### Given instruction
Reproduce only this span: the line containing "blades(PT, .13, .009, GRD, 'grass', 'dark", the line containing "g1 = g1[~((g1[:, 0]", and every line between them, all exactly as given.

### Given information
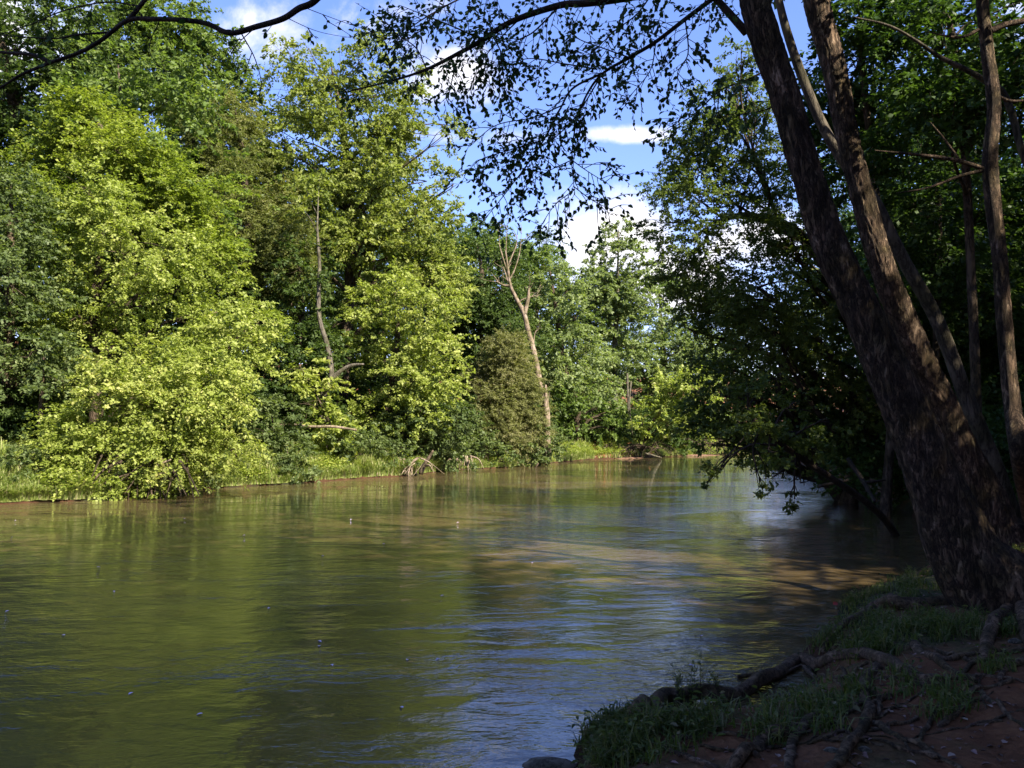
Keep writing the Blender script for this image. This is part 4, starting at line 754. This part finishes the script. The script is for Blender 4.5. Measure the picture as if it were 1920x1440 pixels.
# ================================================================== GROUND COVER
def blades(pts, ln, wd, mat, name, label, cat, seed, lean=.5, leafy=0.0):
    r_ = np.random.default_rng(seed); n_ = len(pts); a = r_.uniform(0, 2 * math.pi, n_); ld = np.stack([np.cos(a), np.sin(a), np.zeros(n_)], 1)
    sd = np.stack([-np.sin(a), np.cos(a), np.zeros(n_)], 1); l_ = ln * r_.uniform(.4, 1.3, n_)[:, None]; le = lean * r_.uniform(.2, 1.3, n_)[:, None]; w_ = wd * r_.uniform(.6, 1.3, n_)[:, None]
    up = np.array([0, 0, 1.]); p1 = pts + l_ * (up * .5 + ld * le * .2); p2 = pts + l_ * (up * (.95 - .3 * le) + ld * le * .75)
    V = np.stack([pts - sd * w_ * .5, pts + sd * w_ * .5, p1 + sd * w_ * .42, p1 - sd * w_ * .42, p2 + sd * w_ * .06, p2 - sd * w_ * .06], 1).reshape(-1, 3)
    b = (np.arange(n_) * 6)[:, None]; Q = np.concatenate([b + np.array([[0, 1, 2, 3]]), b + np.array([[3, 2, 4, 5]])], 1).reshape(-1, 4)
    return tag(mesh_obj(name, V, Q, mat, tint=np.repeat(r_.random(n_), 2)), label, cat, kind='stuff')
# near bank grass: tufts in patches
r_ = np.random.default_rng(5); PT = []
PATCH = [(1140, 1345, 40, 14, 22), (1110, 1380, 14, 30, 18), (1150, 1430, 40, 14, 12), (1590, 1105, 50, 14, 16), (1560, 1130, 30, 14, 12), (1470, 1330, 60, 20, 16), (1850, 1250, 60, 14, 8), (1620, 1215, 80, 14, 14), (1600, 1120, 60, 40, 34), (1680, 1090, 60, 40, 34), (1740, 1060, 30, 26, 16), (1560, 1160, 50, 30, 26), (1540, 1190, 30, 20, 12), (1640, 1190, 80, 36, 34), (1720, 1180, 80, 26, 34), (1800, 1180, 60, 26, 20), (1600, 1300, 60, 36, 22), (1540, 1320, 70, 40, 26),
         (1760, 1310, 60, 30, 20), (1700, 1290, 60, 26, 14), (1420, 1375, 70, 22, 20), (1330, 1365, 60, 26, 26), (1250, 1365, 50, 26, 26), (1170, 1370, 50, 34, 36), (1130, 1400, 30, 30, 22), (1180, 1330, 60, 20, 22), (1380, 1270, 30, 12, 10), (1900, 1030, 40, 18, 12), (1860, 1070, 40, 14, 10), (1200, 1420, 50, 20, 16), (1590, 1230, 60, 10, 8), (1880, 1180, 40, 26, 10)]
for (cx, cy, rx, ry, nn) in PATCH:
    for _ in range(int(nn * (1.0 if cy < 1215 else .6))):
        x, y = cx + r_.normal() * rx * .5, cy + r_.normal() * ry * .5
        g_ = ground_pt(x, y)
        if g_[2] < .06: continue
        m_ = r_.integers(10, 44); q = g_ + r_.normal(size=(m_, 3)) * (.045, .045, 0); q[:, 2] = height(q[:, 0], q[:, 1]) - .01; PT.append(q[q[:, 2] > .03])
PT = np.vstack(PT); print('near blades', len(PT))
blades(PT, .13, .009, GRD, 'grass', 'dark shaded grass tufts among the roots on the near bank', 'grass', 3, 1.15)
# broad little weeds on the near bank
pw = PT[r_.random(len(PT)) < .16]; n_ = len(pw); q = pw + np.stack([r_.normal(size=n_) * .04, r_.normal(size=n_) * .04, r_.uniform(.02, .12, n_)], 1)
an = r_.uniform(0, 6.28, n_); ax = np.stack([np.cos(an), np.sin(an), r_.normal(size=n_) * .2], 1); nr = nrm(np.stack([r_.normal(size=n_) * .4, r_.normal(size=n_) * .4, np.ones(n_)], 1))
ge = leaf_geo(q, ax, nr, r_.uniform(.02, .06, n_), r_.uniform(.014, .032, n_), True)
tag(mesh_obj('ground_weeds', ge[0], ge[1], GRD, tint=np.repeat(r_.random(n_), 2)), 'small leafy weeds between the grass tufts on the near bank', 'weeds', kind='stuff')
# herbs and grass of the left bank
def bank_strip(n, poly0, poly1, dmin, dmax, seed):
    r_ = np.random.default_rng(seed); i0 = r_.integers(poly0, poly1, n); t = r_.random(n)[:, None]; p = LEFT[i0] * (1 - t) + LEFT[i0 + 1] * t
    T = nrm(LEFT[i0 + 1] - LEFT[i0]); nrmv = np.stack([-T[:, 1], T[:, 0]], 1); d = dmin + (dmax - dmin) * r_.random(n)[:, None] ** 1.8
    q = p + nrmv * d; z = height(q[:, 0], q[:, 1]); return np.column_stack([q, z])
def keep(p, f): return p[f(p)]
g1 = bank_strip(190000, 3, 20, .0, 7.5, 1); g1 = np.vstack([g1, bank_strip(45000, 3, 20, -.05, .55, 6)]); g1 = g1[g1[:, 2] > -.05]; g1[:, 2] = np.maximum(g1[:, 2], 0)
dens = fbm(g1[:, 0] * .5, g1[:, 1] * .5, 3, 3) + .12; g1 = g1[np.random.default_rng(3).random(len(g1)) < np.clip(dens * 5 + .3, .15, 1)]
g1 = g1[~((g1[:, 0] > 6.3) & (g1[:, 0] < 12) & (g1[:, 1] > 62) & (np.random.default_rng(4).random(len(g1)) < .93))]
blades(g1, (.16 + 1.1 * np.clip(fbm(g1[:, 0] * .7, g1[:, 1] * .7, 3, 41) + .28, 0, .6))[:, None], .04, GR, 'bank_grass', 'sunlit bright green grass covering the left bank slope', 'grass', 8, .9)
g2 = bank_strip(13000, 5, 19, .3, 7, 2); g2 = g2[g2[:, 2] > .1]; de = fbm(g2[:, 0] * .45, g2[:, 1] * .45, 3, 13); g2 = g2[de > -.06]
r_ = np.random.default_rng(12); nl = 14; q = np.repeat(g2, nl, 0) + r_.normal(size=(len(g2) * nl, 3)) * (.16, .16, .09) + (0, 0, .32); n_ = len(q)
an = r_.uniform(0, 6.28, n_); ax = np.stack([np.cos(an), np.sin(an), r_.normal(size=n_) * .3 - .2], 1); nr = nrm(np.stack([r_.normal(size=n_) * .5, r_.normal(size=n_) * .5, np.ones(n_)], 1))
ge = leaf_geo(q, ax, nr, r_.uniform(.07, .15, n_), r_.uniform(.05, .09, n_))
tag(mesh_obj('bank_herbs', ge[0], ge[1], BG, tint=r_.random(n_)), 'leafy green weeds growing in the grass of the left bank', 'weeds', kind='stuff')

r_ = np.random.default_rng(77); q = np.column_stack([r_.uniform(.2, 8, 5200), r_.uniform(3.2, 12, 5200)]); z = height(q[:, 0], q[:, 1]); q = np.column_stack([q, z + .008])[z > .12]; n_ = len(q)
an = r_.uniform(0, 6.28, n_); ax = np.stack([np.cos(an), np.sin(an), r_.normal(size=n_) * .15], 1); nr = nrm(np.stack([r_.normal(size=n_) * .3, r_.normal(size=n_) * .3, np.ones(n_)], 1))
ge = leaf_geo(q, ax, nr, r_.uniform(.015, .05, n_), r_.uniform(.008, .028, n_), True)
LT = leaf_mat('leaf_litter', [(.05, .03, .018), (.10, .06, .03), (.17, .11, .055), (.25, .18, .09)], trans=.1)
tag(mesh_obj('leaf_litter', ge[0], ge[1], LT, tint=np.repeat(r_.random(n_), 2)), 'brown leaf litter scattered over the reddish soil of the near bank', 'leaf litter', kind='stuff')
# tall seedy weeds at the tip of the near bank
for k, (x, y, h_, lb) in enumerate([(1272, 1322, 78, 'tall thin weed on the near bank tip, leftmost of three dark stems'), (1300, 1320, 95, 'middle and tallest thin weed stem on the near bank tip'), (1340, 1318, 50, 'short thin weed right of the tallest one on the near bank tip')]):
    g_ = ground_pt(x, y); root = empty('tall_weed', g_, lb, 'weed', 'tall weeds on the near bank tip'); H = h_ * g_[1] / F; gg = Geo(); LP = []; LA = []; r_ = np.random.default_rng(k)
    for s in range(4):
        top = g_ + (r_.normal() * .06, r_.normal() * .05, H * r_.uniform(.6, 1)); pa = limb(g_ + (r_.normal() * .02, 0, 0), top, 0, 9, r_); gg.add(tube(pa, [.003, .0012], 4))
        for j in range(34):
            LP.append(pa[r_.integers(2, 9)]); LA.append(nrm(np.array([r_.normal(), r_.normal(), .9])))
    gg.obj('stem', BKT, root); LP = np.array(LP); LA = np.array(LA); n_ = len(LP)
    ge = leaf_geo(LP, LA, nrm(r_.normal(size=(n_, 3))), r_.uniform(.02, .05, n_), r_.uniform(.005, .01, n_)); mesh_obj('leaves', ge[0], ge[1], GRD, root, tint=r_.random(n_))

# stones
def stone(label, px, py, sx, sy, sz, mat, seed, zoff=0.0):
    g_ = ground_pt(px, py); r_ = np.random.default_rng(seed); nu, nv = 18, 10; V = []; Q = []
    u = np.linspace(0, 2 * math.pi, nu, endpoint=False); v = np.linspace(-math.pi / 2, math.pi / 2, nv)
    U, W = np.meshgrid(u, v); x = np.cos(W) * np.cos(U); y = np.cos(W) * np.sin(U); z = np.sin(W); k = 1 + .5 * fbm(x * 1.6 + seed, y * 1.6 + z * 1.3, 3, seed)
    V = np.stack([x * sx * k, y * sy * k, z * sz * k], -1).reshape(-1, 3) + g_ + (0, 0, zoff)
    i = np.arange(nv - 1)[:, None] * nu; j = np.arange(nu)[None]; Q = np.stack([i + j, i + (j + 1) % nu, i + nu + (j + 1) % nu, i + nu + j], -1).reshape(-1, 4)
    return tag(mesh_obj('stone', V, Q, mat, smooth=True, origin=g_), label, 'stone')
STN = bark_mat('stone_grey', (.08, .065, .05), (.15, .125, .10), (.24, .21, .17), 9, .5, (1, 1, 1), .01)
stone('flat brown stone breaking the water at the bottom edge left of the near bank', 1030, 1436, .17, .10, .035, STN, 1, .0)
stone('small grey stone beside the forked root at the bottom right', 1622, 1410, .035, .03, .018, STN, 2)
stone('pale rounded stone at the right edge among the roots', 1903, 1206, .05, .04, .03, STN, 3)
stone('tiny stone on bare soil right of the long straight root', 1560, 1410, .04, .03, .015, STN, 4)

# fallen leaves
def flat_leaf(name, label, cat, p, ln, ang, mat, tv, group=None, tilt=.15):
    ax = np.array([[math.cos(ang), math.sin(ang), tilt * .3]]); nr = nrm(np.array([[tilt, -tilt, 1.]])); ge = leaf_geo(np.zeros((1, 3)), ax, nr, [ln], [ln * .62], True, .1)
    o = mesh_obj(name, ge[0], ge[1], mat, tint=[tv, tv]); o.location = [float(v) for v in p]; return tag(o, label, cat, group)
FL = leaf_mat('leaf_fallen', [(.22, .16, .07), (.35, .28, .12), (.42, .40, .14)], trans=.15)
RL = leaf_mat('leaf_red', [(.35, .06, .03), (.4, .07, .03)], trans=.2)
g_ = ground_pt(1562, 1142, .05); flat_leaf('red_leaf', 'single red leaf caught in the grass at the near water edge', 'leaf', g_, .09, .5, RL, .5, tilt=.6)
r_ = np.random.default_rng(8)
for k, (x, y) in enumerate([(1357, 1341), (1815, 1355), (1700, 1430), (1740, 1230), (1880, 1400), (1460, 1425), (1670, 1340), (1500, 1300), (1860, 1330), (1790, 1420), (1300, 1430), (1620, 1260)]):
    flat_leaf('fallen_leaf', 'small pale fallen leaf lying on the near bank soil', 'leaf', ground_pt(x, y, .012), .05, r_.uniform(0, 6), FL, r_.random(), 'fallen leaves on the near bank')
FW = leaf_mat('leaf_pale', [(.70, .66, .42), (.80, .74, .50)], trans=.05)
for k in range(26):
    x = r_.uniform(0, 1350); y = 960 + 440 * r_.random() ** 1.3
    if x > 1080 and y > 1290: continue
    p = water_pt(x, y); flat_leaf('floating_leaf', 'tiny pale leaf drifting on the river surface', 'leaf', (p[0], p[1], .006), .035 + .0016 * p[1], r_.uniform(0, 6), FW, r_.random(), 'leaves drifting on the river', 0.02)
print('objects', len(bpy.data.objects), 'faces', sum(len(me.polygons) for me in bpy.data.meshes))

### Reply to the task
blades(PT, .13, .009, GRD, 'grass', 'dark shaded grass tufts among the roots on the near bank', 'grass', 3, 1.15)
# broad little weeds on the near bank
pw = PT[r_.random(len(PT)) < .16]; n_ = len(pw); q = pw + np.stack([r_.normal(size=n_) * .04, r_.normal(size=n_) * .04, r_.uniform(.02, .12, n_)], 1)
an = r_.uniform(0, 6.28, n_); ax = np.stack([np.cos(an), np.sin(an), r_.normal(size=n_) * .2], 1); nr = nrm(np.stack([r_.normal(size=n_) * .4, r_.normal(size=n_) * .4, np.ones(n_)], 1))
ge = leaf_geo(q, ax, nr, r_.uniform(.02, .06, n_), r_.uniform(.014, .032, n_), True)
tag(mesh_obj('ground_weeds', ge[0], ge[1], GRD, tint=np.repeat(r_.random(n_), 2)), 'small leafy weeds between the grass tufts on the near bank', 'weeds', kind='stuff')
# herbs and grass of the left bank
def bank_strip(n, poly0, poly1, dmin, dmax, seed):
    r_ = np.random.default_rng(seed); i0 = r_.integers(poly0, poly1, n); t = r_.random(n)[:, None]; p = LEFT[i0] * (1 - t) + LEFT[i0 + 1] * t
    T = nrm(LEFT[i0 + 1] - LEFT[i0]); nrmv = np.stack([-T[:, 1], T[:, 0]], 1); d = dmin + (dmax - dmin) * r_.random(n)[:, None] ** 1.8
    q = p + nrmv * d; z = height(q[:, 0], q[:, 1]); return np.column_stack([q, z])
def keep(p, f): return p[f(p)]
g1 = bank_strip(190000, 3, 20, .0, 7.5, 1); g1 = np.vstack([g1, bank_strip(45000, 3, 20, -.05, .55, 6)]); g1 = g1[g1[:, 2] > -.05]; g1[:, 2] = np.maximum(g1[:, 2], 0)
dens = fbm(g1[:, 0] * .5, g1[:, 1] * .5, 3, 3) + .12; g1 = g1[np.random.default_rng(3).random(len(g1)) < np.clip(dens * 5 + .3, .15, 1)]
g1 = g1[~((g1[:, 0] > 6.3) & (g1[:, 0] < 12) & (g1[:, 1] > 62) & (np.random.default_rng(4).random(len(g1)) < .93))]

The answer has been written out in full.